This dissertation presents a computational study of microstructure formation and evolution during rapid solidification using phase-field modeling, with a focus on nucleation, morphological transitions, and banded growth in alloy systems relevant to additive manufacturing. Major work was done to investigate rapid solidification in a binary Fe-Cr alloy, used as a surrogate for 316L stainless steel. Using Bayesian-guided simulations, the study mapped transitions between dendritic, cellular, and planar morphologies across a wide range of thermal gradients and solidification velocities. The model captured unstable growth patterns in intermediate regimes, offering insights beyond the scope of traditional kinetic growth theory. The results demonstrated strong consistency with analytical stability thresholds while also revealing conditions where theoretical assumptions begin to fail. Subsequent work investigated banding, an oscillatory microstructural growth mode occurring between dendritic and planar growth, in representative alloys: Al-Cu, and Fe-Cr (surrogate for 316L stainless steel).

Systematic variation of key alloy parameters revealed that increasing the interface kinetic coefficient induces banding in alloys that typically do not exhibit this behavior, while decreasing it can suppress banding in systems that normally do see banding. Increased capillary anisotropy also reduced banding intensity. These trends were quantified through oscillations in tip temperature and microstructural analysis, offering a mechanistic understanding of how kinetic and interfacial properties influence the emergence of banding. The final study used a separate phase-field framework for modeling nucleation and growth.
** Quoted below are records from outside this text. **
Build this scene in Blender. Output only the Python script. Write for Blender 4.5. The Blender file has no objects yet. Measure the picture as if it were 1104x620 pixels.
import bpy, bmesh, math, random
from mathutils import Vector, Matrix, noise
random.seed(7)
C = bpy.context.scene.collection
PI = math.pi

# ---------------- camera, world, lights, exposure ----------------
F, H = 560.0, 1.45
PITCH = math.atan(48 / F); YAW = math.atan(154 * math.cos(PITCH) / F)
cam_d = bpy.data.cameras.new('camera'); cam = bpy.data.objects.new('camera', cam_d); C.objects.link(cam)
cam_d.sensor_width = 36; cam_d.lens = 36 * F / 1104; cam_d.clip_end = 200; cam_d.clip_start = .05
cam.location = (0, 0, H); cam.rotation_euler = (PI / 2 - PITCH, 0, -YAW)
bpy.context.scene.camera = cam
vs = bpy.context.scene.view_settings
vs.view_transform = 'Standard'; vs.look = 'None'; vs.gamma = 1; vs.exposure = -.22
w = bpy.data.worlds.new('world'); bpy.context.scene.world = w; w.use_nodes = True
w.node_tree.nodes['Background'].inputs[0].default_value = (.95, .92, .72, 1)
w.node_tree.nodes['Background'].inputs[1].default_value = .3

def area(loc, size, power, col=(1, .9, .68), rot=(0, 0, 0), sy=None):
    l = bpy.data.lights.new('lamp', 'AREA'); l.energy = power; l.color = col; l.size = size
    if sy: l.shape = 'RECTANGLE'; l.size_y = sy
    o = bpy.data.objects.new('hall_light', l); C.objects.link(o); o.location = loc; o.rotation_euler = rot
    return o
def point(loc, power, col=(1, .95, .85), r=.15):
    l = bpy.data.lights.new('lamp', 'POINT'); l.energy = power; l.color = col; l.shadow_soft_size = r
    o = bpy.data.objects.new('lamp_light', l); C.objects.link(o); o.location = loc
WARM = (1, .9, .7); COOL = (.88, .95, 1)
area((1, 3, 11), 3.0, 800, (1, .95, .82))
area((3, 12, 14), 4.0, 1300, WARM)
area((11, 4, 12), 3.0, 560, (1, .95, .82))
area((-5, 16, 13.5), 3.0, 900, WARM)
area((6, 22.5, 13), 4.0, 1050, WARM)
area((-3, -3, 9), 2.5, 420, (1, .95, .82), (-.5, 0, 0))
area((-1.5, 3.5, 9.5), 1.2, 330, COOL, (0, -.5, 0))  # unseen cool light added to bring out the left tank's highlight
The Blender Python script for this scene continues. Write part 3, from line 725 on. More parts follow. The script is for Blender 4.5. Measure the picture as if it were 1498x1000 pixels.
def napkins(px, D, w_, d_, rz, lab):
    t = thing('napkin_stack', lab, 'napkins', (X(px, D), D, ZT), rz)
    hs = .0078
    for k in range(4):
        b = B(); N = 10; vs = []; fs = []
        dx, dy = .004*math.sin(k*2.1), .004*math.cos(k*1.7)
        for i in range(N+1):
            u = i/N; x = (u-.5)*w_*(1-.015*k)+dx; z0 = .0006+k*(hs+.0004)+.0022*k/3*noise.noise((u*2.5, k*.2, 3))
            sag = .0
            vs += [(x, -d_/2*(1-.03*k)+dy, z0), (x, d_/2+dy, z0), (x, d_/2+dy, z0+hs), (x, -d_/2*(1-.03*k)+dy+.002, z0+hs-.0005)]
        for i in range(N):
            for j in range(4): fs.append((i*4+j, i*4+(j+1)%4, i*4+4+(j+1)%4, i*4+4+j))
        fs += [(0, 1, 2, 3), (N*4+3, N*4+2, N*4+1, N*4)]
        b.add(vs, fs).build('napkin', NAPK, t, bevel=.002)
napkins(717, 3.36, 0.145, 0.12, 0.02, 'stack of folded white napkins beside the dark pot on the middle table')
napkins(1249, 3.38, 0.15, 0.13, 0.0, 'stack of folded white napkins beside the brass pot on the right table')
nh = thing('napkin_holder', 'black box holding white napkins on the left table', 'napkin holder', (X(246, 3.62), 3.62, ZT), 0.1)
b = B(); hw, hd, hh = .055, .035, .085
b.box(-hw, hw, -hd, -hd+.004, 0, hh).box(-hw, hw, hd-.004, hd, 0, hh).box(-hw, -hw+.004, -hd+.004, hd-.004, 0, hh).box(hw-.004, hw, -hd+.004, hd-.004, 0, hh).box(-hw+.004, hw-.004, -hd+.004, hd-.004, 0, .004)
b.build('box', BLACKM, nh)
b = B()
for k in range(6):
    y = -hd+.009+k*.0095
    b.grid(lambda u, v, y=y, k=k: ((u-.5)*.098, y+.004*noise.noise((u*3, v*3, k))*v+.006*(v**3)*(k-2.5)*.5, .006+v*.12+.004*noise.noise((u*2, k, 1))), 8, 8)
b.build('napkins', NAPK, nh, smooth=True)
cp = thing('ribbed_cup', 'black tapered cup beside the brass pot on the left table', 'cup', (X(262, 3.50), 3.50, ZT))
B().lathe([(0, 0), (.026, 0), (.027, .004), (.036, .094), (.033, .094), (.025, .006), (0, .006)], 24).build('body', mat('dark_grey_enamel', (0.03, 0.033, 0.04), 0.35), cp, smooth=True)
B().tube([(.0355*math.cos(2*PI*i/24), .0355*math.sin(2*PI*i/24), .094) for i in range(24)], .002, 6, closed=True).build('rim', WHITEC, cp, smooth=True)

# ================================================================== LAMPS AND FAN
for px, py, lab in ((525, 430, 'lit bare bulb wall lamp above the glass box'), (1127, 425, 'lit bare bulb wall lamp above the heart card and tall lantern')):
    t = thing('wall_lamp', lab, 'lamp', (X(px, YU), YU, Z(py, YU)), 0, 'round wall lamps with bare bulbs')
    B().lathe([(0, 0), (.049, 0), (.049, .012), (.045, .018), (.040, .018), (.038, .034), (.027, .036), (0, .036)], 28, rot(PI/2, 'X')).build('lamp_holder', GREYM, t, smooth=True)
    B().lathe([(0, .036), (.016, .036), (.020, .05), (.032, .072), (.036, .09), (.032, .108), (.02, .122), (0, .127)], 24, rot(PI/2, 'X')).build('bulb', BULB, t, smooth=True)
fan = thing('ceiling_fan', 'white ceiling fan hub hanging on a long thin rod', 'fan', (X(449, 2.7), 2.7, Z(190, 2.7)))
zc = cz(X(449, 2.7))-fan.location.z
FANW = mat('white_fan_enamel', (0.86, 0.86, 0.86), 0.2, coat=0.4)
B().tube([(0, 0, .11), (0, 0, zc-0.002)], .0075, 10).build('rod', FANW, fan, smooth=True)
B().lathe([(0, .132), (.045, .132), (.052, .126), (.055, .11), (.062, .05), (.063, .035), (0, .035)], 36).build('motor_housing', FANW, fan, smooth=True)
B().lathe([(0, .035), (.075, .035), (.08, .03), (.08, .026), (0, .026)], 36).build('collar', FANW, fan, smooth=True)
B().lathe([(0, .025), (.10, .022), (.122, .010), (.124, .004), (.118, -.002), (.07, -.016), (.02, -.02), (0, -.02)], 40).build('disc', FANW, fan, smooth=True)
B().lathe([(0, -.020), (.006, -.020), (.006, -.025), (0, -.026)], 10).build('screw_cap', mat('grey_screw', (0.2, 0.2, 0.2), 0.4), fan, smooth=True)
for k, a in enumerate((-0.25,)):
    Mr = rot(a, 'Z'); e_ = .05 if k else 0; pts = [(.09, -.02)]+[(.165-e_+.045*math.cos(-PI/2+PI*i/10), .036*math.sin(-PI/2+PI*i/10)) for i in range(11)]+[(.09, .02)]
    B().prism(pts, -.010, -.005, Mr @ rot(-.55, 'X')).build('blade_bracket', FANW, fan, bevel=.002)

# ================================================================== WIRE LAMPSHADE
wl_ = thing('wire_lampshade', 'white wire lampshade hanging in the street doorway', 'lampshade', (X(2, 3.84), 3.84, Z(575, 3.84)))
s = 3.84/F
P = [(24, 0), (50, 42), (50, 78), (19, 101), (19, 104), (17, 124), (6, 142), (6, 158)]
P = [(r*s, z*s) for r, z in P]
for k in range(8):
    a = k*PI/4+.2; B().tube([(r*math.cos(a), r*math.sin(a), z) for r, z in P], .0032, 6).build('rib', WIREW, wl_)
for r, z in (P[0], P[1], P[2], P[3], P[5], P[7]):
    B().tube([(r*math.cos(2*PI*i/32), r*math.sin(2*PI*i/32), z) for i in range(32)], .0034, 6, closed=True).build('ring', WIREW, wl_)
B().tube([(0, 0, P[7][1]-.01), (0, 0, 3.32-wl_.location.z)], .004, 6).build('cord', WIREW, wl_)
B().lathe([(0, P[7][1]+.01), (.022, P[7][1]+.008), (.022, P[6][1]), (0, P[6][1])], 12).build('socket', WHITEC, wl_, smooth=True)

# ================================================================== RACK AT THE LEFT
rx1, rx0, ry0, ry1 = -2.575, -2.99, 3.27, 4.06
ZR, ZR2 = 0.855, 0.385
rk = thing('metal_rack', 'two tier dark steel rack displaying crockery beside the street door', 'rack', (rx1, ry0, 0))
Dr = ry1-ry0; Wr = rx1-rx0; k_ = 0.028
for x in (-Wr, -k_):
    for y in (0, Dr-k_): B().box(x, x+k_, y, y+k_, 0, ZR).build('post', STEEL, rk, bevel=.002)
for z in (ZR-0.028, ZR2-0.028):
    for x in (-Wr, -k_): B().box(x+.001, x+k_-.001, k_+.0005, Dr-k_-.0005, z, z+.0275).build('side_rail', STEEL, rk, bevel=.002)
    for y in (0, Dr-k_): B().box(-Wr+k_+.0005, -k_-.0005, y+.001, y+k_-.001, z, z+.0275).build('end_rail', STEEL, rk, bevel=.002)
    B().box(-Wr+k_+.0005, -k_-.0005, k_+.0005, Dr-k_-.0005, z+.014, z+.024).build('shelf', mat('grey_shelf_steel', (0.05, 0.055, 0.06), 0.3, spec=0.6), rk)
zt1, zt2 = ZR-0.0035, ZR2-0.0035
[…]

Simulations of thousands of nucleated particles enabled direct comparison with classical Johnson-Mehl-Avrami-Kolmogorov (JMAK) theory. Results confirmed excellent agreement in predicting the critical nucleation radius and incubation times under ideal conditions. However, when nuclei sizes approached the critical threshold, prolonged incubation led to deviations from classical behavior, particularly in continuous nucleation regimes. These findings highlight the need for statistical interpretation of transformation kinetics in phase-field studies.

Collectively, this work advances the predictive capabilities of phase-field modeling for solidification phenomena and provides practical insights into controlling microstructure in rapidly solidified materials, particularly in additive manufacturing contexts. Multiple computational models were developed, including the combination of Bayesian optimization with phase-field modeling which has advanced the state of the art of the field.